Since moving to San Diego a few years ago, he has taught creative writing at UC San Diego. And he’s always casting about for an opera part for which to audition.

In an interview at a Del Mar bookstore, Murray moves easily from one passion to the next. He talks of the power of holding the right operatic note before a live audience--about the quality of the human voice. And the loneliness of producing the written word.

He talks about the freedom of writing for the New Yorker, a magazine that attracts some of the nation’s best writers to extol on the subjects they know best, but also of the frustration of seeing a submitted piece collect dust for two years.

And he worries about the direction of the book publishing world, which he says has adopted the bad Hollywood habit of lusting for the blockbuster. His publisher, he says, recently offered $7 million for rights to a book on Gen. Norman Schwarzkopf--money he thinks could be better spent on developing younger writers.

Advertisement

“With the Schwarzeneggers and the Schwarzkopfs--it’s the era of the Schwarzes,” he says. “I’m thinking of changing my name to Schwarzmurray.”

After all the time he has spent in Rome, where it’s considered a crime to destroy anything old, Murray cannot understand what he sees as California’s obsession with replacing the not-so-old with the spanking new.

And he cannot fathom the distaste he sees among San Diegans for Mexican culture. He reveres the zest of Tijuana street life, finding San Diego pale in comparison.

“Tijuana is like Naples,” said Murray, who has written for the New Yorker on the commercial ties between San Diego and its southern neighbor. “But the people there have a special mixed-blood quality. They’re not like other Latinos. They’re part Indian. There’s just a great sweetness of Mexican life we don’t appreciate on this side of the border.”

Despite his varied disciplines and strong opinions, Murray refuses to categorize himself except in one way. The horses, of course.

“Some people play bridge, others play chess. Well, I play the horses. And gambling is part of the trip.”

Advertisement

At the track, he says, gamblers compete with those around them. “In Vegas, by contrast, you’re in competition with the casino. I’d cut off my hand before I’d put a quarter in a slot. But, at the track, every race is like a great big crossword puzzle. And that aspect of it is relaxing.

And when he gambles, Murray hangs out. That’s what years of writing have taught him, the art of watching and listening, like some big, hazel-eyed wallflower with a notebook.

Whether he’s researching a magazine piece about the life of a Roman piazza or the murder of a prominent Tijuana journalist, Murray sticks around, reads the local newspapers, and he listens. He resides. He calls it hang-around journalism.

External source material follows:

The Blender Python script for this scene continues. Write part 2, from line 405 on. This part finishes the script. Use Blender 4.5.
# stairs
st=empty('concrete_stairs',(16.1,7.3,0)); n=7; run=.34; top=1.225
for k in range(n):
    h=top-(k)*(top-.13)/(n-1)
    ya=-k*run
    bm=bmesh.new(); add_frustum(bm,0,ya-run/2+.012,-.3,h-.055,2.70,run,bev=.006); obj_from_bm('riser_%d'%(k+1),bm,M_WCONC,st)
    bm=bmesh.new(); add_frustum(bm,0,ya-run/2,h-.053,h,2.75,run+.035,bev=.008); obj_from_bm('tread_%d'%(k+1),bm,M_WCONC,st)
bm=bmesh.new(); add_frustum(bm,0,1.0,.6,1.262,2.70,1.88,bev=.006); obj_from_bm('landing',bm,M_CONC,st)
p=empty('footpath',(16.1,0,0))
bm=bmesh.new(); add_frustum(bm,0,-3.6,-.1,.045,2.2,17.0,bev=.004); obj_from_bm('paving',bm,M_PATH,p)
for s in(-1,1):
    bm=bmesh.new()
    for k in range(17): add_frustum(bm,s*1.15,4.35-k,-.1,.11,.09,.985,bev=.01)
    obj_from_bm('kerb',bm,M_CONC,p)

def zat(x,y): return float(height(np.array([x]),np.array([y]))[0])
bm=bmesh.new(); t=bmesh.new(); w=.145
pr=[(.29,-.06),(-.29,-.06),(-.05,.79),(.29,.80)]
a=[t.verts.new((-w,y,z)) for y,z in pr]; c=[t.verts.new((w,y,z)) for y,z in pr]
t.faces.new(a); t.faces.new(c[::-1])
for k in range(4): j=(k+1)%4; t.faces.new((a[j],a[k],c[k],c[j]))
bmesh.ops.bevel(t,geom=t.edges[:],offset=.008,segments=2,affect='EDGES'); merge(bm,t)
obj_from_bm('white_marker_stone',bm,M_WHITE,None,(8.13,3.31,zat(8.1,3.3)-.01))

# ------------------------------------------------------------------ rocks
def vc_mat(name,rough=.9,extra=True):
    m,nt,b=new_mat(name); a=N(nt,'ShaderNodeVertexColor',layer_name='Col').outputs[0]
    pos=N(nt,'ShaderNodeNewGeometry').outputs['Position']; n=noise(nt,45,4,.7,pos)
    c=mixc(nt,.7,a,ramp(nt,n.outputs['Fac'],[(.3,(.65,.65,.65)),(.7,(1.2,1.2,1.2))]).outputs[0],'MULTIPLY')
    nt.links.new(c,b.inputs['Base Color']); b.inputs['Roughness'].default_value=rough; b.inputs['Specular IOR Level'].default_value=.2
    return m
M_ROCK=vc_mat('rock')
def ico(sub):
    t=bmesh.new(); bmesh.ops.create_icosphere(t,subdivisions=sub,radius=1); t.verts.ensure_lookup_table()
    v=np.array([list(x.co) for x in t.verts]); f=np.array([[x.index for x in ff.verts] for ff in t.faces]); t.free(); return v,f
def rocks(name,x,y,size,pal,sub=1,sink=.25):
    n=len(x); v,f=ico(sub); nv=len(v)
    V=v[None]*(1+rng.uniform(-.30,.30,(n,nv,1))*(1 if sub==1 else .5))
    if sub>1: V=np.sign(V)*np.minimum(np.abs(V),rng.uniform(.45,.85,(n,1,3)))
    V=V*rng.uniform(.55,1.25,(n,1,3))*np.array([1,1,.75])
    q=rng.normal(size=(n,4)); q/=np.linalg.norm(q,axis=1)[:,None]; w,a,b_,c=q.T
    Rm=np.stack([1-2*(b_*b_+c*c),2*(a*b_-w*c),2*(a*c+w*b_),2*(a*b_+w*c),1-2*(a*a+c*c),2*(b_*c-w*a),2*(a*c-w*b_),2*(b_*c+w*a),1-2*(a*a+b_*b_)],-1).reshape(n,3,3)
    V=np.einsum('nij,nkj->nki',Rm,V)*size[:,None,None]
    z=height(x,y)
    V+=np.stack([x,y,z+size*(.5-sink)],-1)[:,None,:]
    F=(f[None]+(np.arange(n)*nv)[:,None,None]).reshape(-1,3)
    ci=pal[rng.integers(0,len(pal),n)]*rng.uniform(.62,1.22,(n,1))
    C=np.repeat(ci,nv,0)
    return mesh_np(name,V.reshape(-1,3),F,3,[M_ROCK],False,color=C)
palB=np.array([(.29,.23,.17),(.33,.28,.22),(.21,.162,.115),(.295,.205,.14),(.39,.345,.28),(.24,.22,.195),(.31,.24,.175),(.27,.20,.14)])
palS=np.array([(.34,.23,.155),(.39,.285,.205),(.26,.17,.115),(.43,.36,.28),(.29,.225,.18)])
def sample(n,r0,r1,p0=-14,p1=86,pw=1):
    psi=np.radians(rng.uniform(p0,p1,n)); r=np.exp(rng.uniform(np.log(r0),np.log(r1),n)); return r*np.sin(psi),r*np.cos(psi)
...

What strikes writer Paul Brodeur about Murray is not just his keen eye but his booming, contagious laugh.

“When Bill Murray is at the New Yorker, at the track, or on a story, he’s always looking beneath the surface and questioning the orthodox, stodgy behavior,” said Brodeur, who first met Murray at the New Yorker in the late 1950s. “This is no long-faced guy. He’s out to enjoy life, and he writes about people in that mood of celebration.”

The beauty of his job as novelist-essayist, Murray says, is that he gets to hang out at the places he likes. The theater. The opera. The baseball diamond. The track.

Advertisement

For Murray, the Del Mar track is like a one-stoplight town with one diner, where everybody knows everyone else’s business. He discovered it back in 1966, when he fell for the pristine beaches, the cozy little town and the racetrack where things ran so simply, where the trainers even used to run their horses out in the ocean surf.

“Actually, it’s a seedy little racetrack,” he says. “It’s a fairgrounds, really. But look at the location. And it’s more informal, more relaxed here than at tracks in the big city. Everyone’s in one small place.”

It was also the Del Mar track that first introduced him to the sometimes seamy world beyond the backstretch, a place the average track-goer never gets to see. For Murray it’s a world of both wonder and sadness, where the greasy cafeteria food is often inedible and where hard-working but often desperate people make their living caring for and training the testy thoroughbreds.

“During the season, it’s a seven-day-a-week job that starts before sunrise and goes all day,” he says. “There’s some bad conditions back there, people living in boxes, stuff out of the 19th Century. You can’t get anyone to work there unless they’re people who desperately need the work or those who have no where else to go, people who are trying to lose themselves at the track, flee a disaster from some other part of their life.”

Murray has come a long way since the first day he went to the track. That would have been with Harry Woodard, a wealthy playboy and horse “degenerate” who married Murray’s older cousin.

He was an impressionable 16 then, and Harry had swooshed into New York for a whirlwind visit. His dad, he recalls, let him tag along with Harry as a lesson--let him see the guy lose a wad of money.

Advertisement

“Well, we came home rolling in loot,” Murray recalls. “It was one of those unbelievable days. Harry won $14,000, and I took home $400, a lot of money for a kid in those days.

“My dad was sitting up in bed when I ran into his room to tell him about it. I remember the disappointment on his face. I told him ‘Geez dad, I don’t know why we don’t do this all the time.’ My father never spoke to Harry again.”

Win or lose, the track has been good to Murray. He even met his second wife, Alice, at the track a few years ago, sitting in the next box.

“So, with all my worldly savoir-faire, I leaned over with a very smooth opening. I said, ‘Who do ya like?’ That day, she picked a couple of winners, and I figured I better marry her.”

When the Del Mar track season draws to a close, Murray will head off to witness another one of his loves--Italian life from his regular seat at a Roman street-side cafe. Or a piazza in Naples. Or Venice. And then, maybe New York.

But, come next year, when the Del Mar Racetrack opens its gates for yet another sweet season, he’ll be back there beyond the backstretch, watching, writing, residing.